Lo dijo Raúl ante la multitud reunida en la Plaza Antonio Maceo de Santiago de Cuba que siguió sus palabras en absoluto silencio. Hasta las últimas horas de vida, Fidel insistió en que una vez fallecido, no se le erijan monumentos, bustos, ni estatuas; que no se nombren plazas, calles, instituciones o edificios públicos en su memoria.
Si no lo hubiera dicho el General Presidente que antes y siempre ha sido el hermano leal y su primer soldado, seguramente la multitud habría gritado: ¡No¡ Pero fue él y en su voz, enronquecida y quebrada a ratos, la voluntad expresa del que lo dio todo de sí y solo deja un mandato.
Para que esa voluntad prevalezca, Raúl anunció que presentará las propuestas legislativas que correspondan ante la próxima sesión de la Asamblea Nacional, la primera sin su líder fundador.
Otra vez, como tantas a lo largo de su fértil y deslumbrante vida, con su última voluntad, Fidel desconcierta a sus adversarios y desafía a sus seguidores. Los primeros, los innombrables, los que nunca tendrán que dar esa orden porque no habrá quien les piense un homenaje, vaticinaron que en Cuba habría funerales y monumentos descomunales, un cadáver embalsamado y una legión de militantes obligados a llorar.

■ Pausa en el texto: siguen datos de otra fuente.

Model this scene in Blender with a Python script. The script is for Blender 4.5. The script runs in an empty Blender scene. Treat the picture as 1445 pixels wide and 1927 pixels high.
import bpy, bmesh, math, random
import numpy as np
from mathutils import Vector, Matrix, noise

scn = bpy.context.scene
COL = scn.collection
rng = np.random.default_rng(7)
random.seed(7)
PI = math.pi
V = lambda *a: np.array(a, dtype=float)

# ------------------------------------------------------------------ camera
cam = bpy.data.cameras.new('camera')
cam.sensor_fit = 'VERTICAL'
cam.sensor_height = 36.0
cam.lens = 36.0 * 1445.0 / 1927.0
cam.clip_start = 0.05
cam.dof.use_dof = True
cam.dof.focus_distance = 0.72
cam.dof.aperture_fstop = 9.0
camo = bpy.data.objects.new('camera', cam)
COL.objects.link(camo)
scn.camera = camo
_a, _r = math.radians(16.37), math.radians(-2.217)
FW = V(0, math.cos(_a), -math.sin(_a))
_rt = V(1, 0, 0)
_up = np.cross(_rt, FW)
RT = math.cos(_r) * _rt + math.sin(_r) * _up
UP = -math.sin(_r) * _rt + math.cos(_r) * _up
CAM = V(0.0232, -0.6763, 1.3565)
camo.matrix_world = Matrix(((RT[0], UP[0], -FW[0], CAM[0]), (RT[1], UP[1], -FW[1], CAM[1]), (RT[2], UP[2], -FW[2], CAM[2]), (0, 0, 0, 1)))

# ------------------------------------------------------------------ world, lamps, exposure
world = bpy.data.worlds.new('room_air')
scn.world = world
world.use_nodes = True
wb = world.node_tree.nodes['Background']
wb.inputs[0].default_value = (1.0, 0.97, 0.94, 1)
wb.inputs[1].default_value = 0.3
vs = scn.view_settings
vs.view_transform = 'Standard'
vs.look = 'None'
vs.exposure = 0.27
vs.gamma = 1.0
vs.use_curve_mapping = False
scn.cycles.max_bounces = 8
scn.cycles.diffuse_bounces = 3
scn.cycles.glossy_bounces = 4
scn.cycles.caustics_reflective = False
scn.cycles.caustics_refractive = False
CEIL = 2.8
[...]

Pero el cuerpo de Fidel se volvió cenizas; el duelo, silencio nacional; las honras fúnebres, paso infinito del pueblo ante su imagen guerrillera, igual en la Plaza de sus históricos discursos que en el más humilde de los bateyes campesinos. Y el impacto, tan diverso como respetable: desde la lágrima de un hombre rudo, hasta el sollozo de una adolescente; desde los cirios prendidos en las iglesias, hasta la canción que nos lleva “Cabalgando con Fidel” en las voces más bellas. Desde el brazalete y el rombo rojinegros que todos quieren lucir en el brazo o la solapa, hasta el Fuenteovejuna del siglo XXI que grita por todas partes: Yo soy Fidel.
El peregrinaje de los agradecidos empezó en el minuto inexacto en que el dolor empezó a aliviarse con la memoria del Fidel de cada uno. “Él estuvo en todas partes”, dice Ela, mirando los testimonios que pone la televisión. Ella fue cocinera del Blas Roca y una vez le frió y le acompañó a comer croquetas que él había traído para el contingente, pero se ha mudado tanto que perdió las fotos, que si no, también se iría a enseñarlas al Noticiero.
Ahora su sueño empieza a ser otro. Ir hasta ese sitio en Santa Ifigenia, cerca del mausoleo del Apóstol y de las tumbas de sus compañeros del Moncada y la lucha clandestina, a honrar las cenizas del hombre al que siente que le debe todo. Cierra los ojos con tristeza. Siente que por su edad, su salud y sus recursos, quizás no llegue a hacerlo. Pero de repente vuelve a sus recuerdos: Fidel comiendo junto a ella en las bandejas del campamento, Fidel tomando por los hombros al hijo de Ela, operario de una grúa, y diciéndole: “Estás fuerte muchacho…”, Fidel orientando la entrega de casas donde estuvieron los albergues y Ela viviendo en una de ellas. Las lágrimas ya no mojan la sonrisa. Sin saberlo, Ela está levantando su propio monumento a Fidel, sin una sola piedra.